Conor McGregor is fighting again. Max Holloway is the opponent. The date is July 11, the venue is T-Mobile Arena, and the broadcast home is Paramount+, which now carries UFC events as part of the promotion’s $7.7B US media deal.
UFC announced the booking as the headliner for UFC 329, slotted into International Fight Week in Las Vegas. The bout is set at welterweight, nontitle. Tickets go on sale May 29 through AXS.com. Fight Club members and UFC newsletter subscribers get pre-sale access ahead of the general public.
It’s been 13 years since these two shared a cage. McGregor beat Holloway by unanimous decision at UFC Fight Night 26 in Boston, August 2013. Holloway, then 21, was a late-notice opponent. McGregor tore his ACL in the third round and still won every card. Both men have lived several careers since.

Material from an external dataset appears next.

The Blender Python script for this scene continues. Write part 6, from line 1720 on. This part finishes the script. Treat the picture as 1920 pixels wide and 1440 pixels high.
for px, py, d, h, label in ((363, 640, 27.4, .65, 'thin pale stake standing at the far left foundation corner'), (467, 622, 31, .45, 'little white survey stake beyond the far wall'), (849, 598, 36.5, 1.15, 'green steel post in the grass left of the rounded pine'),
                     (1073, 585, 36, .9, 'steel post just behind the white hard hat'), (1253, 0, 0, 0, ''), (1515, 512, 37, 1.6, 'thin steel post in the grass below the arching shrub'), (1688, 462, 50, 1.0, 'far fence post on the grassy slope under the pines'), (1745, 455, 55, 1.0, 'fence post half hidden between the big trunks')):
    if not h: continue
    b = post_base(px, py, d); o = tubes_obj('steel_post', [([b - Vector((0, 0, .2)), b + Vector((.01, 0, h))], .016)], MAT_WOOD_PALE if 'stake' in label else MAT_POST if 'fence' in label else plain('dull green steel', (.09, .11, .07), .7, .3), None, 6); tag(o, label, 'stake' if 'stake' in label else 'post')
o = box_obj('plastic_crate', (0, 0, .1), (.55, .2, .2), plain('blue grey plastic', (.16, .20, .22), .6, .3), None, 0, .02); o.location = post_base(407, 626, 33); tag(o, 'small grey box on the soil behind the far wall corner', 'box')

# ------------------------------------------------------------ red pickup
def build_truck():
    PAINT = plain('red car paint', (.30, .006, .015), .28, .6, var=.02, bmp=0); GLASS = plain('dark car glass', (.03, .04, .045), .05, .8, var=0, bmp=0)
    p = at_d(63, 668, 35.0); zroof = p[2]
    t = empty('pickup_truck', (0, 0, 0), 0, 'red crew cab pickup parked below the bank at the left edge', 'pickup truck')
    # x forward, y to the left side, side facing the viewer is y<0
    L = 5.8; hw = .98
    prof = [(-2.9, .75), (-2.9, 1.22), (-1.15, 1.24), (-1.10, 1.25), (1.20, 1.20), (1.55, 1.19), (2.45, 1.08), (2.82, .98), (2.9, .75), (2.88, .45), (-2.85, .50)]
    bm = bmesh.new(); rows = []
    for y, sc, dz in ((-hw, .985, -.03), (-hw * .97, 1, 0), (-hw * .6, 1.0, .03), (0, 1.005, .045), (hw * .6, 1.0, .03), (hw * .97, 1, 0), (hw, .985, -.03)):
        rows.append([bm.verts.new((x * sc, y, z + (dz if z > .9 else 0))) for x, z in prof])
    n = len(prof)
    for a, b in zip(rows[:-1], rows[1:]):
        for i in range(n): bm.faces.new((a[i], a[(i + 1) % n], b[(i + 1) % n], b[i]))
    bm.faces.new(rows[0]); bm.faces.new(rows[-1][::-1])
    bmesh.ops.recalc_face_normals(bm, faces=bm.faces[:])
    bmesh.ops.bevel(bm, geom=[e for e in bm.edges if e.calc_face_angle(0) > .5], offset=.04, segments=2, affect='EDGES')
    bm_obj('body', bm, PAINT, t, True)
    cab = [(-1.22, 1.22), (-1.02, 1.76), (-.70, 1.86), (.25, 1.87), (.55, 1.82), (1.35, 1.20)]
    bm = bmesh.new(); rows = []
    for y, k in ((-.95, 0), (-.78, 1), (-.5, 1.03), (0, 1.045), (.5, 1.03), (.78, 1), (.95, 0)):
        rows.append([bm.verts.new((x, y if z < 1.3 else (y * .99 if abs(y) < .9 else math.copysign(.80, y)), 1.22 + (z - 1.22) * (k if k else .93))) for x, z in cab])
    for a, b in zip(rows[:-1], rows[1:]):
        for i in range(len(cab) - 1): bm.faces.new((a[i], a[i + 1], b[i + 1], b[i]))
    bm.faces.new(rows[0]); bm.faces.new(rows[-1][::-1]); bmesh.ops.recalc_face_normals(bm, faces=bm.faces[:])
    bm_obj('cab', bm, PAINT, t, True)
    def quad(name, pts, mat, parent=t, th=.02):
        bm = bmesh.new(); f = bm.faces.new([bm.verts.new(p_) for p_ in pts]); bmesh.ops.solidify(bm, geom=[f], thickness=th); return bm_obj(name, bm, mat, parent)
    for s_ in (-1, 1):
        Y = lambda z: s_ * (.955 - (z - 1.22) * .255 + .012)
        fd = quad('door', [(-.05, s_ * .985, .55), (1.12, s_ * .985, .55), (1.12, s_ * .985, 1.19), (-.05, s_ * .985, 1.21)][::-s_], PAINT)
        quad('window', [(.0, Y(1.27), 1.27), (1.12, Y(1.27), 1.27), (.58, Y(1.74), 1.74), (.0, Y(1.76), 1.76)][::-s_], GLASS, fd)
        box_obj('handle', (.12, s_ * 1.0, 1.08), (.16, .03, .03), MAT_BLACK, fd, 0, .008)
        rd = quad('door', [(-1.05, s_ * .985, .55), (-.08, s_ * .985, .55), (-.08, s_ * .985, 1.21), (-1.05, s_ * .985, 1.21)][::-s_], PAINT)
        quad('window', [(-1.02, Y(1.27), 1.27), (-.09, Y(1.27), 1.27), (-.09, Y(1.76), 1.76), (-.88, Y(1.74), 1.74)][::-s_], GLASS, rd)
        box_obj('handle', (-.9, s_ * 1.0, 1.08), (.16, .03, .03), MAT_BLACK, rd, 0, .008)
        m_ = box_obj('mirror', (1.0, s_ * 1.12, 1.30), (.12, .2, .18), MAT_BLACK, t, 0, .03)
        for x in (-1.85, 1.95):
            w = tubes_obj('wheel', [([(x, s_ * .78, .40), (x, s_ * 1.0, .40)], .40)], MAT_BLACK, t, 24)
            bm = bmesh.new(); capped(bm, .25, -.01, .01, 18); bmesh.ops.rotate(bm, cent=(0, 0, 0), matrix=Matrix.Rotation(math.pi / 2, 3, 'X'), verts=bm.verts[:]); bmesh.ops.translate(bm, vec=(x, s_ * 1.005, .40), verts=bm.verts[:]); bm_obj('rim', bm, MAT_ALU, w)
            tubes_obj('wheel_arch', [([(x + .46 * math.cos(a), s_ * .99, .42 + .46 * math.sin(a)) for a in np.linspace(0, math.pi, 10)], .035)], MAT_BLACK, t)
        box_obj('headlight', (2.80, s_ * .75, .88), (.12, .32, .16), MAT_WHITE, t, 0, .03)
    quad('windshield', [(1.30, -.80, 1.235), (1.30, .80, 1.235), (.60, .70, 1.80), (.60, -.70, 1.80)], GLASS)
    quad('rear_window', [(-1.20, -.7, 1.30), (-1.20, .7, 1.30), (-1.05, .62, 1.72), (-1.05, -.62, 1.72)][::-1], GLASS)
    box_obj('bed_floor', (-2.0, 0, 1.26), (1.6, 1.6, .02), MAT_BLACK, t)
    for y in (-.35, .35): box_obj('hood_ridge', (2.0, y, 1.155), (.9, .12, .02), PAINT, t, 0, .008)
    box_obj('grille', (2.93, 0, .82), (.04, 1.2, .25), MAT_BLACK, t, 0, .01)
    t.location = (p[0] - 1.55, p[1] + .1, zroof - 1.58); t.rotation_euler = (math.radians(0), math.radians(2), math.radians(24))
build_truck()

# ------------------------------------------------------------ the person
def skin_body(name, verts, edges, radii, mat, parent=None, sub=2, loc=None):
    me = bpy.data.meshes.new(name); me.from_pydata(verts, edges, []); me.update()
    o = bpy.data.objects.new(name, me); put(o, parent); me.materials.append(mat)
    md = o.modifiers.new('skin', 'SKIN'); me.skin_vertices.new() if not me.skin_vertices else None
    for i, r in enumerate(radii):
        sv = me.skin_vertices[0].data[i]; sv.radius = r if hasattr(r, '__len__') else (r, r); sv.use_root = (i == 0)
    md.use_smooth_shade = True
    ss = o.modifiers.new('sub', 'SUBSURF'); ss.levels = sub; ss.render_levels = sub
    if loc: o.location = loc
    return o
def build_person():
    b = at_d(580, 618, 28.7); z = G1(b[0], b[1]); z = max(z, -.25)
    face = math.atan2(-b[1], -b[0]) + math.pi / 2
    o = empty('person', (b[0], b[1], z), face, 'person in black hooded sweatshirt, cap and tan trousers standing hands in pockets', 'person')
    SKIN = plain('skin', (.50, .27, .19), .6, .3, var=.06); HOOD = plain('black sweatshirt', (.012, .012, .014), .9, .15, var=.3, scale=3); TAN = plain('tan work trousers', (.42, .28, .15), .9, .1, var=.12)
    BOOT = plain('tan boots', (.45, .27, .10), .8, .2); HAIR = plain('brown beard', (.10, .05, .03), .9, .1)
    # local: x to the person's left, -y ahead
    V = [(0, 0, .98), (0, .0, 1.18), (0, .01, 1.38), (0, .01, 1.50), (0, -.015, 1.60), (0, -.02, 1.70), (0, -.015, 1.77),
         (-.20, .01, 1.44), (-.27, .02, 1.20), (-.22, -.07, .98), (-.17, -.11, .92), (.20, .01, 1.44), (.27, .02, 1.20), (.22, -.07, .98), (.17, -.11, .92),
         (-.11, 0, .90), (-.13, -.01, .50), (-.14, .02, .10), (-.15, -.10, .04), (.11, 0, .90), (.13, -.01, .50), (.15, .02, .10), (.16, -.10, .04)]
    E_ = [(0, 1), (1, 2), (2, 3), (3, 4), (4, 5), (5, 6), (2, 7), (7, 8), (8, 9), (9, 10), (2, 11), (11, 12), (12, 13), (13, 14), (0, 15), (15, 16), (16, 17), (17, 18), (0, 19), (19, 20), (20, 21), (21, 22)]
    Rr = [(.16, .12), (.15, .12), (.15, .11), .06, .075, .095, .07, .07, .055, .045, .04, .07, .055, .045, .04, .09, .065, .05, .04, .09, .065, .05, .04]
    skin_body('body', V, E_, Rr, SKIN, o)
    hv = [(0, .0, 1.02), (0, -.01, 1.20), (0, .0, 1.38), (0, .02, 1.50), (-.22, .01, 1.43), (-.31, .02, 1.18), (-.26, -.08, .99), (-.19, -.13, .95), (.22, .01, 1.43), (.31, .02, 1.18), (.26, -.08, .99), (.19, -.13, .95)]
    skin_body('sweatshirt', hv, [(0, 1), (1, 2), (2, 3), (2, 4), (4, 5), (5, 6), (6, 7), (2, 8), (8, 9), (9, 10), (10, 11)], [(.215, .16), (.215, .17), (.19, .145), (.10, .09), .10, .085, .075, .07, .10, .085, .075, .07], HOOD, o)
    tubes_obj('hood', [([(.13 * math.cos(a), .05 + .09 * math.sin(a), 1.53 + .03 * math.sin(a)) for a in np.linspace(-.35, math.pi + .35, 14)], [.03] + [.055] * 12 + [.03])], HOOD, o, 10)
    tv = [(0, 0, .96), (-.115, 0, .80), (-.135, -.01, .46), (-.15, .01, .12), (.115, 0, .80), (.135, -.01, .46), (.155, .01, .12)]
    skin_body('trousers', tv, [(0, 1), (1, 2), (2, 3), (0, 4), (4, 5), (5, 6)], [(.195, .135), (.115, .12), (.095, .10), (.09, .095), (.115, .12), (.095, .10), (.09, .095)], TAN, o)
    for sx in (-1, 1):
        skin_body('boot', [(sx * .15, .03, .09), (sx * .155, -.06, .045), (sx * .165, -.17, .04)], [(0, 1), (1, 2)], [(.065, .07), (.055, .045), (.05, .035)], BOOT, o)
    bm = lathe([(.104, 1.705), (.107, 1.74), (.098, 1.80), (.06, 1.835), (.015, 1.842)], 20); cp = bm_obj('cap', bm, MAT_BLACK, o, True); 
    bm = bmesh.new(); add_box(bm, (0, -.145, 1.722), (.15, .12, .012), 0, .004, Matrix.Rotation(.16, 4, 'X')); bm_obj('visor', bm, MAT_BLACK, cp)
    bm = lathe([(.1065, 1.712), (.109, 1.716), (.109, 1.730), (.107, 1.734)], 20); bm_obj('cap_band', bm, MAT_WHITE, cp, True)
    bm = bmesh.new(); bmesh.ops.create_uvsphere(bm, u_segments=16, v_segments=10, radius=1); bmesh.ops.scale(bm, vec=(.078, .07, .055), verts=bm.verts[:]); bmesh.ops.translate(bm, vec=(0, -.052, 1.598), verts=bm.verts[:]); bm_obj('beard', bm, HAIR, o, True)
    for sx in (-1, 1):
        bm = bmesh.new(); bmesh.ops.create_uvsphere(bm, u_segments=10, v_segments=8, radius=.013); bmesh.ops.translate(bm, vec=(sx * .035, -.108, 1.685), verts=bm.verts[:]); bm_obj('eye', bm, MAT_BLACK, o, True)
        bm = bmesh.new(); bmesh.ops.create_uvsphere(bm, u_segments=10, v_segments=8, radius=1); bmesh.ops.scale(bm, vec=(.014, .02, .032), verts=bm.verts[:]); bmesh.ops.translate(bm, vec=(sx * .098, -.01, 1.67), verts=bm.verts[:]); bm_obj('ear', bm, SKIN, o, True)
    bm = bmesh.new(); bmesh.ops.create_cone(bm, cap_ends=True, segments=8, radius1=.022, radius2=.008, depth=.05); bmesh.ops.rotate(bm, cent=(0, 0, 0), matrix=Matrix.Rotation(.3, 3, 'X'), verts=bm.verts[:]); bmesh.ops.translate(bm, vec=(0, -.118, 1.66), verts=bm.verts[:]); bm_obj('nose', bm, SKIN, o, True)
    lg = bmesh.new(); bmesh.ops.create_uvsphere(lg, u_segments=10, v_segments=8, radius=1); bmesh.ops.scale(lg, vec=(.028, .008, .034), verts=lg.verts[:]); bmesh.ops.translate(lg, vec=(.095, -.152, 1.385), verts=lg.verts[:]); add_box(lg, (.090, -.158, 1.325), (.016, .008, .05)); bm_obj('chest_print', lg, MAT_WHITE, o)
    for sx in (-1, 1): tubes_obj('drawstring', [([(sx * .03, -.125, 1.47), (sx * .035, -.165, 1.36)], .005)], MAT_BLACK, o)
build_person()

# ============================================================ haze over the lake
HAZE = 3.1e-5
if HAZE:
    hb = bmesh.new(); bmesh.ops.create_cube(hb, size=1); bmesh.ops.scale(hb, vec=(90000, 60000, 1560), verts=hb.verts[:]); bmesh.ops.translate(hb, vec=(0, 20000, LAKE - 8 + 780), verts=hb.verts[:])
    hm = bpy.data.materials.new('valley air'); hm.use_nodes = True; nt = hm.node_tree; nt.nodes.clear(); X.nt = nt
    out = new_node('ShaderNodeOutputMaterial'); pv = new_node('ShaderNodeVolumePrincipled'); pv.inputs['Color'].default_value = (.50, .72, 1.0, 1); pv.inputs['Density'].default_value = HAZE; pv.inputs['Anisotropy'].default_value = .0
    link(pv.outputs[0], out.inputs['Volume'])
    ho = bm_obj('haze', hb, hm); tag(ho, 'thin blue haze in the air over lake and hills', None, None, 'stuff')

McGregor, 37, last competed in July 2021, the trilogy bout against Dustin Poirier that ended with a broken leg at UFC 264. Multiple comeback dates since then, against Michael Chandler in particular, came and went. He withdrew from a planned UFC 303 booking in June 2024 citing a toe injury, then served an 18-month anti-doping suspension stemming from three missed drug tests in 2024, only becoming eligible to compete again in March of this year. Five years on the shelf is a long runway by any standard.
Holloway, 34, has stayed active. He knocked out Justin Gaethje in the final second of their BMF title fight at UFC 300 in April 2024, dropped a featherweight title bid against Ilia Topuria at UFC 308 that October, then made the move to lightweight full-time. He defended the BMF belt against Poirier at UFC 318 last July — sending Poirier into retirement — before losing the title to Charles Oliveira by 50-45 across the board at UFC 326 in March. The McGregor rematch is his first booking since.

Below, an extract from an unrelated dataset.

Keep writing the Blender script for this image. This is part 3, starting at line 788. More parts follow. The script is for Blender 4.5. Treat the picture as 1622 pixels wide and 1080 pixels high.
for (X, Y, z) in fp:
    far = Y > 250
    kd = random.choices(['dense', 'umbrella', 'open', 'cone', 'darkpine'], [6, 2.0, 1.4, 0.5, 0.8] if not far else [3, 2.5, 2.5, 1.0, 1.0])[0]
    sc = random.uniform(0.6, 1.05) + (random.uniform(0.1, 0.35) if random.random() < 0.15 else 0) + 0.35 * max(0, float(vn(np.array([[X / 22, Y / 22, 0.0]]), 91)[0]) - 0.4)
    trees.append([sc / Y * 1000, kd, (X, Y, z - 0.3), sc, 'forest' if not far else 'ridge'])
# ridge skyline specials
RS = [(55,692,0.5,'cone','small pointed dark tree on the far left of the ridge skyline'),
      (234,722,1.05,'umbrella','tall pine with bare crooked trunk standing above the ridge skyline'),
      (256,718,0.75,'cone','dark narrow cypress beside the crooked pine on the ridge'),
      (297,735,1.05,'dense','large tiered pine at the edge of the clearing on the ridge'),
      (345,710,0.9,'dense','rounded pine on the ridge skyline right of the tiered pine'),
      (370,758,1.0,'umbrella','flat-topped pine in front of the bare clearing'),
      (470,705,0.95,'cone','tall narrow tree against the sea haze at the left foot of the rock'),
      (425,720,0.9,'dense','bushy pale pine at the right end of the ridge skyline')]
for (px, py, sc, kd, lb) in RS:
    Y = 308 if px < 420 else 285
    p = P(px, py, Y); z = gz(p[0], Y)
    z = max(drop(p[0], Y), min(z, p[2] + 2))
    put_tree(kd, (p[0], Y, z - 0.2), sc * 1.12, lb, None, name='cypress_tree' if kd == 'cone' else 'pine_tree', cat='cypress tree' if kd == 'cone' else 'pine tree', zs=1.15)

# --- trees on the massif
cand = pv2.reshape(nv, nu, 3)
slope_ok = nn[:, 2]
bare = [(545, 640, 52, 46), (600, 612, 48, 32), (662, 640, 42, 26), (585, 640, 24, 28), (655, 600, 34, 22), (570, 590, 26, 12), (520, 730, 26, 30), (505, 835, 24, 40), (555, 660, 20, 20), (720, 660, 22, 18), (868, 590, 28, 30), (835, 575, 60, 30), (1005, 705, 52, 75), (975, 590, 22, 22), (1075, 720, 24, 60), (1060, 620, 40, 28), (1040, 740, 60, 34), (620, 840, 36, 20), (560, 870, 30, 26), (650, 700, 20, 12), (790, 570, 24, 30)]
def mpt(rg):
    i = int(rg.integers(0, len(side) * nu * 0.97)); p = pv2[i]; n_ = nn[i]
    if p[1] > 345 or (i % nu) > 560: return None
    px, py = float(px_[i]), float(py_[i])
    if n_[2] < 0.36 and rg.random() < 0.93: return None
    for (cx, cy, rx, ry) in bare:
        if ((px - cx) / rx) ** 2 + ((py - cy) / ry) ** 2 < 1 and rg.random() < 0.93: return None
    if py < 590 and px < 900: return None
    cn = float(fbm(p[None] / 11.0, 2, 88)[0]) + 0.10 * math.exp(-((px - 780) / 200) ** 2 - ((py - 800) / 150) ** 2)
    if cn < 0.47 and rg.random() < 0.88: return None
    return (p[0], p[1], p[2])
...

The co-main is a lightweight contender fight between Benoit Saint Denis and Paddy Pimblett, both ranked in the top six. Saint Denis (17-3, 1 NC) is on a four-fight win streak after a rough 2024, capped by a second-round TKO of Dan Hooker at UFC 325 in Sydney at the end of January. Pimblett (23-4) is coming off the first loss of his UFC run, a unanimous decision against Gaethje in their interim lightweight title fight at UFC 324 a week earlier. Both want the winner of the lightweight title picture; this is where they fight to stay in line.
As someone who has covered McGregor’s promotional cycles since the Aldo build, the pattern is familiar: announcement, ticket rush, a quiet stretch, then the press tour. Whether this one runs the full route depends largely on how camp goes.
International Fight Week traditionally drives UFC’s biggest gate of the year. The 2024 edition, UFC 303 — which lost McGregor to the toe injury and was rescued by a short-notice Alex Pereira vs. Jiří Procházka 2 light heavyweight title rematch — still cleared a $15.9M gate and roughly 274,000 PPV buys under the old ESPN+ model. UFC 329 lands under the new Paramount+ structure, where main cards stream as part of the subscription rather than as à la carte PPV purchases, so the comparison won’t be apples to apples. A McGregor return card is expected to push the gate, viewership, and platform sign-ups considerably higher regardless.
For Holloway, it’s another marquee booking against a name that moves the needle. For McGregor, it’s the fight that finally has a date attached. The rest gets sorted between now and July 11.